The problem this comparison caught is a specific and entirely predictable gap: when someone registers in North Carolina, moves to another state, and dies there, North Carolina never gets notified. North Carolina only tracks North Carolina deaths. The federal database comparison identified people who left the state, died elsewhere, and whose old registration was never cleaned up because the information was never transmitted back.

That is not fraud. That is not a conspiracy. That is a data maintenance gap in a country of 330 million people where Americans move between states constantly and bureaucratic systems don’t always communicate perfectly with each other.

The North Carolina State Board ran the comparison, found the gap, announced it publicly, and said they’re fixing it. That is the system working exactly as designed. That is what responsible election administration looks like.


What MAGA Is Actually Doing With This

Now here is what you need to understand about why this story is being amplified the way it is.

Republican lawmakers seized on the 34,000 figure within hours of its release. Representative Mark Harris posted on social media calling it proof of the need to “Pass the SAVE American Act.” The grift machine that has been manufacturing election fraud panic since November 2020 took a routine administrative announcement — issued by a state elections board that explicitly said no fraud occurred — and turned it into screaming evidence of a stolen election.
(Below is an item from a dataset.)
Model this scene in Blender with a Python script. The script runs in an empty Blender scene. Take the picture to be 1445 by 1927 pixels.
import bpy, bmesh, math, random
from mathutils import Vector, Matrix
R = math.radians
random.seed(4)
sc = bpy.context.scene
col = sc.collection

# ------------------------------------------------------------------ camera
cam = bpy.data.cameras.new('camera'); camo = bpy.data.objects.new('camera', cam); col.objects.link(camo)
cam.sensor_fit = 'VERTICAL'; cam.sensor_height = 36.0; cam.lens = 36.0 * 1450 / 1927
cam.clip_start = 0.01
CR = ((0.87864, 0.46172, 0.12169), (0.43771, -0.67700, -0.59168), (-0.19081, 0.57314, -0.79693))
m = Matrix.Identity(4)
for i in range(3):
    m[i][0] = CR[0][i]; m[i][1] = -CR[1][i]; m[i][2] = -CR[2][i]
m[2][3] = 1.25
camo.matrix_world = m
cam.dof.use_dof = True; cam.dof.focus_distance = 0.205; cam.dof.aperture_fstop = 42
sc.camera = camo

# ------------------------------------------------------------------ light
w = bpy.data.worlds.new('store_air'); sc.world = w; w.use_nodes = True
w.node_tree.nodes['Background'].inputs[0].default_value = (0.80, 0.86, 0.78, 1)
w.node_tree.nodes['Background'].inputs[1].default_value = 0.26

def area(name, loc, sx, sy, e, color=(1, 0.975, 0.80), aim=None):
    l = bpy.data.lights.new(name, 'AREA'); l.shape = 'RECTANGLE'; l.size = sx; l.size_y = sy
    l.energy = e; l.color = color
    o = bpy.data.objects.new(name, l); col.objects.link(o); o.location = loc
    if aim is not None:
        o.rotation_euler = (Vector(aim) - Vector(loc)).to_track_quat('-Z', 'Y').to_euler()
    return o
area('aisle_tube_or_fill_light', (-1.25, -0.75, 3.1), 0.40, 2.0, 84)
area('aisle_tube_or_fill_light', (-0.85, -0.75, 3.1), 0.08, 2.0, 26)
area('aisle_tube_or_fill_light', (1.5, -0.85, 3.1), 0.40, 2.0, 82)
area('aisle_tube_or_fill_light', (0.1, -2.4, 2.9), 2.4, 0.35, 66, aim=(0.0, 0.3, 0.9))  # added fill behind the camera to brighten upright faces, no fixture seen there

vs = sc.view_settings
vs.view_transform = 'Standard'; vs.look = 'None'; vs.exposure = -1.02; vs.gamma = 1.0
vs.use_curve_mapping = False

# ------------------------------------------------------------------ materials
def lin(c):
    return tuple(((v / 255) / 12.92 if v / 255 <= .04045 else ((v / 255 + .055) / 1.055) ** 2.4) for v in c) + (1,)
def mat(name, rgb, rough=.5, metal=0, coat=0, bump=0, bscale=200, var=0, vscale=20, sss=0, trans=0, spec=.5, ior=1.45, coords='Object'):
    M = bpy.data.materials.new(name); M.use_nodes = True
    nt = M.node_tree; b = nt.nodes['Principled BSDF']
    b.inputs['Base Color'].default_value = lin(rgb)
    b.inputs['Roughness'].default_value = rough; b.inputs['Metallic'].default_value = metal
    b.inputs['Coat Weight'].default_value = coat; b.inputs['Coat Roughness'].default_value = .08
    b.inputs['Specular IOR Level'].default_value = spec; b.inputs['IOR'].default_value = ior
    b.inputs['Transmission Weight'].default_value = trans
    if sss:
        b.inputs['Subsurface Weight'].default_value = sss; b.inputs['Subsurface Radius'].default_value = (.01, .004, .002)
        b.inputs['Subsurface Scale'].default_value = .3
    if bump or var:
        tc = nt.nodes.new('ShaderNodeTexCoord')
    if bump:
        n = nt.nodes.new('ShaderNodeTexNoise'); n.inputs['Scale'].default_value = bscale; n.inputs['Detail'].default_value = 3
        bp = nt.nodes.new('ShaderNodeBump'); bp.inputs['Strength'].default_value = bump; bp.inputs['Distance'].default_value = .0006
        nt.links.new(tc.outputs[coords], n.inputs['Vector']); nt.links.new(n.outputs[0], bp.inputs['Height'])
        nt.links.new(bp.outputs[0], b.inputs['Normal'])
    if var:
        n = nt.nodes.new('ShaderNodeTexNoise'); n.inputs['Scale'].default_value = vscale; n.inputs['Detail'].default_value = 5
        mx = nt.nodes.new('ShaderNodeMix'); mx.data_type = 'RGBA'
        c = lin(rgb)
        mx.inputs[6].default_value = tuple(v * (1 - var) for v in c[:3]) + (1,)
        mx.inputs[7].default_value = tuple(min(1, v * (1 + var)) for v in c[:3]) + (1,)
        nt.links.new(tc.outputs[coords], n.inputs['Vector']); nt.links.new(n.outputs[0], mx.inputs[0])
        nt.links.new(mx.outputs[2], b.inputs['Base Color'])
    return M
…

This is not new. This is the same playbook they’ve been running for five years. Every time election officials do their jobs, find outdated records, and clean them up, the fraud industry screams that the existence of those records is proof of conspiracy. They don’t tell you that the officials who found the names said no fraud occurred. They don’t tell you that zero fraudulent votes have been documented. They don’t tell you that this is literally what list maintenance is supposed to look like. They take the number and run.

The real purpose of amplifying this story is to build political pressure for the SAVE Act — or the SAVE America Act as its 2026 version is called — federal legislation that passed the House of Representatives on February 11, 2026 by a 218-213 party-line vote, with only one Democrat crossing over to support it.

The bill would require documentary proof of citizenship — a passport or birth certificate, in most cases — in order to register to vote in federal elections. A standard driver’s license, including a REAL ID, does not qualify under the bill’s requirements.

According to the Brennan Center for Justice, over 21 million voting-eligible Americans do not have ready access to documentary proof of citizenship. According to data compiled by multiple voting rights organizations, 52% of registered voters do not have an unexpired passport with their current legal name. 11% of registered voters do not have easy access to their birth certificate. 69 million women who have taken their spouse’s name do not have a birth certificate matching their current legal name. Military members serving overseas would face significant registration barriers under the in-person requirement.

People of color are disproportionately represented among those who lack the required documents. Many older Black Americans, born during the pre-civil rights era, were never issued birth certificates at all.

And here is the critical fact that puts all of the fraud panic in context: Utah recently completed one of the most comprehensive citizenship reviews ever conducted at the state level, examining more than 2 million registered voters with a time-intensive multi-step process. They found one confirmed instance of noncitizen registration. Zero instances of noncitizen voting. One. Out of two million.

The problem the SAVE Act is being sold to solve is not a problem that exists at any meaningful scale. The Brennan Center documented roughly 30 instances of noncitizen voting out of 23.5 million votes cast in the 2016 election. Thirty. Out of twenty-three million.

The SAVE Act in the Senate has faced a filibuster it cannot currently overcome — it needs 60 votes and has 50 Republican votes, with unified Democratic opposition and at least two Republicans voting against it. Trump has repeatedly demanded the filibuster be eliminated to force it through. Senate Majority Leader Thune has said there aren’t enough Republican votes to change the rules.

So the pressure campaign continues. And 34,000 dead names on a voter registration list — names that voted for nobody, that represented no fraud, that were found through routine maintenance by the officials whose job it is to find them — becomes the latest fuel for that campaign.


Here is what is actually happening in plain terms.

Election officials in North Carolina did their jobs. They found a data maintenance gap. They announced it publicly. They said no fraud occurred. They said they’re fixing it.

And within hours, the same political movement that has been claiming stolen elections since 2020 used that routine announcement to demand legislation that would make it dramatically harder for 21 million eligible American citizens — disproportionately poor, elderly, and non-white — to participate in elections at all.

The 34,000 dead names on that list are not the threat to your democracy.

The people using those names to justify stripping your ability to vote are.